WHAT TO PRODUCE - Take every line from the first down to the line with "o.rotation_euler = (0, 0, rng.uniform(0, 6.28))" and set it down exactly, without the pictures.

-- start DATA BLOCK --

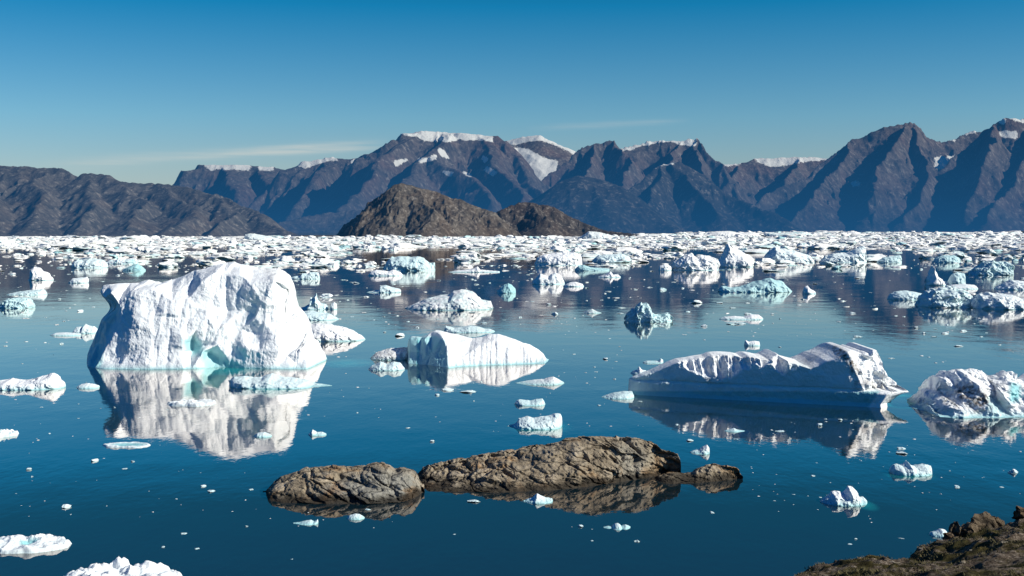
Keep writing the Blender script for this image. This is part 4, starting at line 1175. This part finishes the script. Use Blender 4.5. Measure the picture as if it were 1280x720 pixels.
# loose stones and grass on the slope
gv, gf = [], []
cnt = 0
while cnt < 9000:
    y = rng.uniform(36, 62)
    x = rng.uniform(0.20, 0.46) * y
    ye = float(np.interp(x, ex, ey))
    if y > ye - 0.1:
        continue
    gv.append((x, y))
    cnt += 1
GX = np.array(gv)
dens = fbm(GX[:, 0] / 2.0, GX[:, 1] / 2.0, GX[:, 0] * 0 + 6.6, 4)
GX = GX[dens > 0.02]
gz = hill_z(GX[:, 0], GX[:, 1])
n = len(GX)
BV, BF = [], []
for b in range(5):
    a = NR.uniform(0, 6.28, n)
    h = NR.uniform(0.03, 0.09, n)
    w = NR.uniform(0.012, 0.03, n)
    lean = NR.uniform(0.02, 0.12, n)
    bx, by = GX[:, 0] + NR.normal(0, 0.08, n), GX[:, 1] + NR.normal(0, 0.08, n)
    ca, sa = np.cos(a), np.sin(a)
    p0 = np.stack([bx - sa * w, by + ca * w, gz - 0.03], 1)
    p1 = np.stack([bx + sa * w, by - ca * w, gz - 0.03], 1)
    p2 = np.stack([bx + ca * lean, by + sa * lean, gz + h], 1)
    k = len(BV) * 0
    base_i = sum(len(q) for q in BV)
    BV.append(np.concatenate([p0, p1, p2]))
    BF.append(np.stack([np.arange(n), np.arange(n) + n, np.arange(n) + 2 * n], 1) + base_i)
me = mesh_from('grass', np.concatenate(BV), np.concatenate(BF), M_GRASS, False)
link('grass', me, 'short dry grass and moss on the hillside', 'grass', kind='stuff')
SX = []
while len(SX) < 40:
    y = rng.uniform(44, 61)
    x = rng.uniform(0.25, 0.43) * y
    if y < float(np.interp(x, ex, ey)) - 0.3:
        SX.append((x, y))
st_me = []
for k in range(6):
    V, F = chunk(300 + k, ICO3, 10, 0.1)
    V[:, 2] = (V[:, 2] - V[:, 2].min()) / (V[:, 2].max() - V[:, 2].min()) * 0.55 - 0.15
    st_me.append(mesh_from('stone', V, F, M_ROCK, True, {'grey': np.ones(len(V)) * 0.5}))
for k, (x, y) in enumerate(SX):
    s = rng.choice([0.12, 0.16, 0.2, 0.25, 0.3, 0.35])
    o = link('stone', st_me[k % 6], 'loose grey stone lying on the mossy hillside', 'stone', 'loose stones on the hillside',
             loc=(x, y, float(hill_z(np.array([[x]]), np.array([[y]]))[0, 0]) - 0.05))
    o.scale = (s, s * rng.uniform(0.7, 1), s * rng.uniform(0.6, 1))
    o.rotation_euler = (0, 0, rng.uniform(0, 6.28))

# ------------------------------------------------------------------ pack ice, floes and chips
def unit_chunk(seed, sub, spiky):
    V, F = chunk(seed, sub, rng.randint(7, 13), 0.10 + 0.06 * spiky)
    z = V[:, 2]
    z = (z - z.min()) / (z.max() - z.min())
    V[:, 2] = z * 1.35 - 0.35
    if spiky:
        V[:, 2] = np.where(V[:, 2] > 0, V[:, 2] ** 1.5, V[:, 2])
    keep = V[F][:, :, 2].max(axis=1) > -0.12
    F = F[keep]
    used = np.unique(F)
    rm = np.full(len(V), -1)
    rm[used] = np.arange(len(used))
    return V[used], rm[F]


protos = [unit_chunk(500 + k, ICO3, k % 3 == 0) for k in range(14)]
protos_lo = [unit_chunk(700 + k, ICO2, k % 3 == 0) for k in range(14)]
zero = lambda V: {'teal': np.zeros(len(V)), 'dirt': np.zeros(len(V)), 'wet': np.ones(len(V)) * 0.6}
pm_far = [mesh_from('ice_floe', V, F, M_ICE_FAR, True, zero(V)) for V, F in protos]
pm_near = [mesh_from('ice_chip', V, F, M_ICE_SMALL, True, zero(V)) for V, F in protos]


def pack_density(px, py):
    n = perlin(np.array(px / 70.0), np.array(py / 7.0), np.array(0.5)) * 1.0 + perlin(np.array(px / 23.0), np.array(py / 3.5), np.array(3.5)) * 0.6
    edge = np.interp(px, [0, 100, 180, 300, 430, 520, 640, 760, 860, 960, 1080, 1180, 1280], [322, 322, 324, 330, 330, 326, 322, 320, 326, 330, 326, 326, 328])
    core = np.clip((311.0 - py) / 5.0, 0, 1)
    d = np.clip((edge + 14 - py) / 32.0, 0, 1) ** 1.3
    return float(np.clip(core * (1.0 + 0.4 * n) + d * np.clip(0.42 + n * 1.5, 0, 1), 0, 1))


cands = []
tries = 0
prng = random.Random(21)
while len(cands) < 8500 and tries < 110000:
    tries += 1
    px = prng.uniform(-60, 1340)
    py = 290.5 + 56 * prng.random() ** 1.8
    shore = 297.0 if px < 740 else (293.2 if px < 850 else 291.0)
    if py < shore:
        continue
    if prng.random() > pack_density(px, py):
        continue
    Y = float(water_y(px, py))
    near = (py - 290) / 50.0
    wpx = min(44, prng.lognormvariate(math.log(4.0 + 8 * near), 0.65))
    hr = prng.choice([0.06, 0.08, 0.11, 0.16, 0.3])
    hpx = min(wpx * hr + 0.3, 2.6 + 9.5 * near)
    cands.append((wpx * hpx, px, py, Y, wpx, hpx))
cands.sort(reverse=True)


def band_label(px, py):
    if py < 303:
        d = 'far'
    elif py < 316:
        d = 'mid'
    else:
        d = 'near'
    sec = 'left' if px < 430 else ('middle' if px < 850 else 'right')
    lab = {('far', 'left'): 'distant white ice block in the crowded pack below the long grey hill',
           ('far', 'middle'): 'distant white ice block in the crowded pack below the brown hills',
           ('far', 'right'): 'distant white ice block in the crowded pack below the right massif',
           ('mid', 'left'): 'white ice block halfway across the pack on the left side',
           ('mid', 'middle'): 'white ice block halfway across the pack in the centre',
           ('mid', 'right'): 'white ice block halfway across the pack on the right side',
           ('near', 'left'): 'white ice block along the near edge of the left pack ice',
           ('near', 'middle'): 'white ice block along the near edge of the central pack ice',
           ('near', 'right'): 'white ice block along the near edge of the right pack ice'}[(d, sec)]
    return lab, 'pack ice blocks, %s %s' % (d, sec)


floe_named = sum(1 for o in COL.objects if o.name.startswith('ice_floe'))
NB = 300
for k, (a, px, py, Y, wpx, hpx) in enumerate(cands[:NB]):
    lab, grp = band_label(px, py)
    x = float(at(px, py, Y)[0])
    w, h = wpx * Y / FPX, hpx * Y / FPX
    o = link('ice_block', pm_far[k % 14], lab, 'ice block', grp, loc=(x, Y, 0))
    o.scale = (w, w * prng.uniform(0.6, 1.1), h)
    o.rotation_euler = (0, 0, prng.choice([0, math.pi]) + prng.uniform(-0.5, 0.5))
BV, BF, BT, off = [], [], [], 0
for k, (a, px, py, Y, wpx, hpx) in enumerate(cands[NB:]):
    x = float(at(px, py, Y)[0])
    w, h = wpx * Y / FPX, hpx * Y / FPX
    V, F = protos_lo[k % 14]
    ang = prng.uniform(0, 6.28)
    c, s = math.cos(ang), math.sin(ang)
    U = np.stack([V[:, 0] * c - V[:, 1] * s, V[:, 0] * s + V[:, 1] * c, V[:, 2]], 1) * np.array([w, w * 0.85, h]) + np.array([x, Y, 0])
    BV.append(U)
    BF.append(F + off)
    BT.append(np.full(len(V), 0.7 * prng.random() if prng.random() < 0.16 else 0.0))
    off += len(V)
for k in range(4600):
    px = prng.uniform(-60, 1340)
    shore = 296.0 if px < 740 else (292.5 if px < 850 else 290.6)
    py = shore + 24 * prng.random() ** 1.5
    if py > 306 and prng.random() > pack_density(px, py):
        continue
    Y = float(water_y(px, py))
    x = float(at(px, py, Y)[0])
    w = prng.uniform(6, 26) * Y / FPX
    V, F = protos_lo[k % 14]
    ang = prng.uniform(0, 6.28)
    c, s = math.cos(ang), math.sin(ang)
    BV.append(np.stack([V[:, 0] * c - V[:, 1] * s, V[:, 0] * s + V[:, 1] * c, V[:, 2]], 1) * np.array([w, w * 1.1, w * prng.uniform(0.015, 0.05)]) + np.array([x, Y, 0]))
    BF.append(F + off)
    BT.append(np.zeros(len(V)))
    off += len(V)
BTv = np.concatenate(BT)
me = mesh_from('brash_ice', np.concatenate(BV), np.concatenate(BF), M_ICE_FAR, True, {'teal': BTv, 'dirt': BTv * 0})
link('brash_ice', me, 'dense band of small broken ice across the far fjord', 'brash ice', kind='stuff')

# small chips on the open water
fixed = [(52, 509, 6), (98, 523, 5), (36, 587, 9), (40, 596, 4), (118, 576, 10), (83, 634, 14), (254, 608, 8), (264, 614, 12), (230, 667, 10), (246, 686, 9), (204, 684, 5), (156, 586, 8), (166, 577, 6), (314, 612, 7),
         (308, 658, 5), (510, 535, 6), (540, 552, 8), (568, 604, 5), (585, 490, 26), (560, 488, 18), (546, 494, 8), (592, 627, 20), (460, 637, 10), (365, 699, 4), (568, 668, 4), (726, 658, 8), (796, 677, 7), (740, 676, 4),
         (890, 641, 6), (1062, 680, 7), (1070, 674, 5), (1016, 595, 7), (968, 626, 4), (992, 618, 5), (1010, 620, 3), (1127, 567, 16), (1127, 561, 14), (1267, 591, 18), (1196, 609, 8), (1252, 609, 6), (1127, 673, 7),
         (920, 549, 8), (1050, 525, 8), (975, 539, 14), (1024, 532, 12), (1032, 524, 5), (862, 551, 12), (846, 531, 5), (1110, 502, 10), (800, 502, 8), (768, 474, 5), (743, 459, 6), (757, 449, 8), (770, 452, 5), (745, 465, 6),
         (1086, 437, 12), (1072, 421, 14), (1180, 417, 12), (1167, 421, 10), (1114, 448, 10), (1198, 433, 14), (1120, 395, 5), (1130, 396, 5), (1065, 392, 12), (1205, 414, 12), (1155, 417, 7), (1145, 410, 8), (975, 434, 5), (1025, 451, 4),
         (920, 405, 30), (935, 393, 14), (880, 408, 10), (900, 379, 12), (915, 385, 12), (871, 379, 16), (860, 390, 8), (776, 385, 14), (775, 392, 12), (828, 405, 12), (694, 393, 12), (686, 381, 8), (665, 377, 8),
         (688, 401, 8), (650, 397, 6), (630, 400, 6), (605, 404, 10), (590, 391, 10), (552, 387, 10), (500, 420, 14), (510, 402, 5), (522, 410, 7), (480, 396, 5), (440, 396, 7), (425, 377, 6), (408, 372, 20), (440, 353, 8), (446, 354, 12),
         (429, 350, 8), (398, 356, 6), (405, 337, 8), (372, 356, 5), (380, 335, 6), (100, 389, 8), (130, 407, 4), (117, 384, 6), (112, 373, 5), (84, 363, 4), (68, 352, 4), (16, 343, 8), (4, 341, 4), (57, 397, 4), (77, 430, 6),
         (110, 410, 14), (80, 386, 3), (128, 352, 6), (86, 343, 6), (98, 505, 3), (62, 542, 3), (20, 617, 3)]
chips = [(px, py, w) for px, py, w in fixed]
crng = random.Random(5)
while len(chips) < 300:
    px = crng.uniform(-5, 1285)
    py = 330 + 290 * crng.random() ** 2.6
    if 105 < px < 415 and 345 < py < 470:
        continue
    if 505 < px < 690 and 410 < py < 462:
        continue
    if 780 < px < 1122 and 425 < py < 515:
        continue
    if px > 1130 and 460 < py < 523:
        continue
    if 325 < px < 930 and 540 < py < 640:
        continue
    w = crng.uniform(1.8, 6.0) * (1.0 if py < 430 else 0.6)
    if crng.random() < 0.12:
        w *= 2
    chips.append((px, py, w))


def chip_label(px, py):
    if py < 385:
        if px < 430:
            return 'small ice chip adrift in the left channel near the pack ice', 'ice chips in the upper left channel'
        if px < 860:
            return 'small ice chip adrift on the mountain reflections, centre channel', 'ice chips in the upper centre channel'
        return 'small ice chip adrift in the right channel near the pack ice', 'ice chips in the upper right channel'
    if py < 470:
        if px < 120:
            return 'small ice chip on open water left of the great iceberg', 'ice chips left of the great iceberg'
        if px < 700:
            return 'small ice chip around the whale-backed iceberg', 'ice chips around the whale-backed iceberg'
        if px < 1000:
            return 'small ice chip on grey-green water behind the long iceberg', 'ice chips behind the long iceberg'
        return 'small ice chip on grey-green water below the right-hand cluster', 'ice chips below the right cluster'
    if px < 125:
        return 'tiny ice chip on dark water at the lower left', 'ice chips at the lower left'
    if px < 420:
        return 'tiny ice chip in or below the reflection of the great iceberg', 'ice chips by the great reflection'
    if px < 780:
        return 'tiny ice chip on dark water around the brown rocks', 'ice chips around the rocks'
    return 'tiny ice chip on dark water before the long iceberg at right', 'ice chips at the lower right'


for k, (px, py, wpx) in enumerate(chips):
    Y = float(water_y(px, py))
    x = float(at(px, py, Y)[0])
    w = 0.85 * wpx * Y / FPX
    h = w * crng.choice([0.08, 0.12, 0.18, 0.3])
    lab, grp = chip_label(px, py)
    o = link('ice_chip', pm_near[k % 14], lab, 'ice chip', grp, loc=(x, Y, 0))
    o.scale = (w, w * crng.uniform(0.6, 1.4), h)
    o.rotation_euler = (0, 0, crng.choice([0, math.pi]) + crng.uniform(-0.5, 0.5))

# crumbs too small and too many to count, drifting in loose trails over the open water
BV, BF, off = [], [], 0
k = 0
while k < 900:
    px = crng.uniform(-20, 1300)
    py = 332 + 330 * crng.random() ** 3.0
    if (105 < px < 415 and 345 < py < 470) or (505 < px < 690 and 410 < py < 462) or (780 < px < 1125 and 425 < py < 516) or (px > 1130 and 455 < py < 524) or (325 < px < 935 and 540 < py < 640):
        continue
    nz = float(perlin(np.array(px / 60.0), np.array(py / 9.0), np.array(9.5)))
    if nz < crng.uniform(-0.5, 0.6):
        continue
    Y = float(water_y(px, py))
    x = float(at(px, py, Y)[0])
    w = crng.choice([1.2, 1.6, 2.0, 2.6, 3.2, 4.0, 5.5, 8.0 if py < 400 else 3.0]) * (1.0 if py < 450 else 0.65) * Y / FPX
    V, F = protos_lo[k % 14]
    ang = crng.uniform(0, 6.28)
    c, s_ = math.cos(ang), math.sin(ang)
    BV.append(np.stack([V[:, 0] * c - V[:, 1] * s_, V[:, 0] * s_ + V[:, 1] * c, V[:, 2]], 1) * np.array([w, w * 1.2, w * crng.uniform(0.05, 0.2)]) + np.array([x, Y, 0]))
    BF.append(F + off)
    off += len(V)
    k += 1
n = off
me = mesh_from('ice_crumbs', np.concatenate(BV), np.concatenate(BF), M_ICE_FAR, True, {'teal': np.zeros(n), 'dirt': np.zeros(n)})
link('ice_crumbs', me, 'tiny ice crumbs scattered over the open fjord water', 'ice crumbs', kind='stuff')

-- end DATA BLOCK --

RESULT FOR THIS TASK -
Keep writing the Blender script for this image. This is part 4, starting at line 1175. This part finishes the script. Use Blender 4.5. Measure the picture as if it were 1280x720 pixels.
# loose stones and grass on the slope
gv, gf = [], []
cnt = 0
while cnt < 9000:
    y = rng.uniform(36, 62)
    x = rng.uniform(0.20, 0.46) * y
    ye = float(np.interp(x, ex, ey))
    if y > ye - 0.1:
        continue
    gv.append((x, y))
    cnt += 1
GX = np.array(gv)
dens = fbm(GX[:, 0] / 2.0, GX[:, 1] / 2.0, GX[:, 0] * 0 + 6.6, 4)
GX = GX[dens > 0.02]
gz = hill_z(GX[:, 0], GX[:, 1])
n = len(GX)
BV, BF = [], []
for b in range(5):
    a = NR.uniform(0, 6.28, n)
    h = NR.uniform(0.03, 0.09, n)
    w = NR.uniform(0.012, 0.03, n)
    lean = NR.uniform(0.02, 0.12, n)
    bx, by = GX[:, 0] + NR.normal(0, 0.08, n), GX[:, 1] + NR.normal(0, 0.08, n)
    ca, sa = np.cos(a), np.sin(a)
    p0 = np.stack([bx - sa * w, by + ca * w, gz - 0.03], 1)
    p1 = np.stack([bx + sa * w, by - ca * w, gz - 0.03], 1)
    p2 = np.stack([bx + ca * lean, by + sa * lean, gz + h], 1)
    k = len(BV) * 0
    base_i = sum(len(q) for q in BV)
    BV.append(np.concatenate([p0, p1, p2]))
    BF.append(np.stack([np.arange(n), np.arange(n) + n, np.arange(n) + 2 * n], 1) + base_i)
me = mesh_from('grass', np.concatenate(BV), np.concatenate(BF), M_GRASS, False)
link('grass', me, 'short dry grass and moss on the hillside', 'grass', kind='stuff')
SX = []
while len(SX) < 40:
    y = rng.uniform(44, 61)
    x = rng.uniform(0.25, 0.43) * y
    if y < float(np.interp(x, ex, ey)) - 0.3:
        SX.append((x, y))
st_me = []
for k in range(6):
    V, F = chunk(300 + k, ICO3, 10, 0.1)
    V[:, 2] = (V[:, 2] - V[:, 2].min()) / (V[:, 2].max() - V[:, 2].min()) * 0.55 - 0.15
    st_me.append(mesh_from('stone', V, F, M_ROCK, True, {'grey': np.ones(len(V)) * 0.5}))
for k, (x, y) in enumerate(SX):
    s = rng.choice([0.12, 0.16, 0.2, 0.25, 0.3, 0.35])
    o = link('stone', st_me[k % 6], 'loose grey stone lying on the mossy hillside', 'stone', 'loose stones on the hillside',
             loc=(x, y, float(hill_z(np.array([[x]]), np.array([[y]]))[0, 0]) - 0.05))
    o.scale = (s, s * rng.uniform(0.7, 1), s * rng.uniform(0.6, 1))
    o.rotation_euler = (0, 0, rng.uniform(0, 6.28))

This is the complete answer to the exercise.